Surviving spouses often require additional estate planning

When a spouse dies in North Carolina, most of the focus goes to the estate planning that was accomplished by the recently deceased. This, of course, is appropriate. However, the surviving spouse should also complete an in-depth analysis regarding the efficacy of their estate planning in light of the changed circumstances. This chore is often neglected to the detriment of all concerned.

After the death of a married estate owner, the assets of the surviving partner usually change to some degree. Property or funds may be inherited, or property that was jointly owned becomes solely owned. Couples often do estate planning together and then leave things alone. Particularly in the case of combined families, decisions regarding inheritances may change in the wake of a partner's death. For example, when a surviving spouse becomes the sole heir of an estate, wills must reflect the wishes if the deceased's children should be future heirs. If all assets pass to the next of kin, stepchildren may be left out in the cold contrary to the original intent of the parties.

There are other unique situations that may be addressed in estate planning. One is the possibility of disclaiming part of an inheritance.

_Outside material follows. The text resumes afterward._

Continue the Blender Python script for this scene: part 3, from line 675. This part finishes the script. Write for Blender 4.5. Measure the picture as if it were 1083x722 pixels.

This can be a strategic tool designed to give a spouse or other heir flexibility regarding estate assets. For example, if a child is struggling financially, an heir may have the option of taking a reduced share and allowing more to pass to the struggling child with certain estate tax benefits that are superior to potential gift taxes. Other issues that should be addressed in the aftermath of a spousal death are durable powers of attorney and health care proxies. These often just list the other spouse even after they pass away.

Estate planning strategies are as varied and unique as the individuals requiring them. Consulting a qualified lawyer about trusts and other instruments can provide invaluable peace of mind for someone concerned with end-of-life planning.